Esta situación, heredada de la época del “urbanismo estatal” pero que se mantiene en los tiempos actuales del urbanismo autonómico”, es debida a diversas causas. La más importante, a mi juicio, es que la experiencia acumulada en la elaboración y gestión de los planes urbanísticos municipales ha sido muchísimo mayor que la del planeamiento territorial. Además, cuando ha habido conflictos en cuanto a las competencias de planeamiento, la jurisprudencia ha sido por lo general bastante restrictiva hacia lo territorial, exigiendo a éste duros requisitos para que sea legítima su “injerencia” en la “autonomía municipal”. Por último, tengo la impresión que, ni en el momento de la formación de las Comunidades Autónomas ni posteriormente, se ha producido la, a mi juicio, necesaria discusión sobre el alcance y límite de los dos ámbitos de ordenación del suelo, sino que se asumió “inercialmente” el modelo heredado. 
 
Creo que esa discusión es pertinente, hasta urgente, diría yo, y muy especialmente en Canarias.
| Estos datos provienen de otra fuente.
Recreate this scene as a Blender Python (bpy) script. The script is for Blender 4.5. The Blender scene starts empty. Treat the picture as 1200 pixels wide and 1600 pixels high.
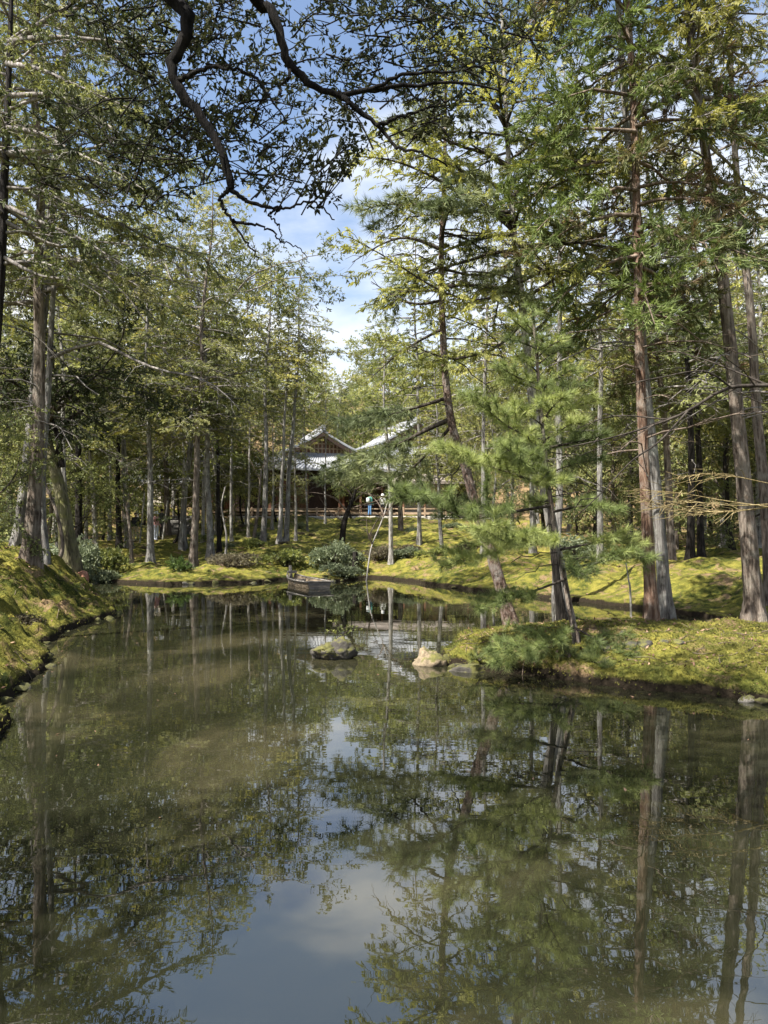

Nuestras islas son territorios pequeños y la mayoría soportan una presión antrópica ciertamente excesiva. Existen 88 municipios, lo que supone una superficie media de algo menos de 85 km2; en Tenerife, con 31 municipios y 2.034 km2, la media desciende a 65 km2. Es una fragmentación excesiva del territorio insular, poco adecuada para la ordenación. Además, la gran mayoría de las dinámicas socioeconómicas a las que ha de dar respuesta el planeamiento obedecen a factores supramunicipales. Por tanto, no se debe seguir asumiendo que las competencias de ordenación y gestión del suelo son, en principio, de los ayuntamientos. Es necesario revisar el contenido de los planes urbanísticos, limitando su alcance a la ordenación a los aspectos que son municipales y, al mismo tiempo, llevando las decisiones de ordenación sobre los restantes a instancias supramunicipales (con la participación, claro está, de los ayuntamientos).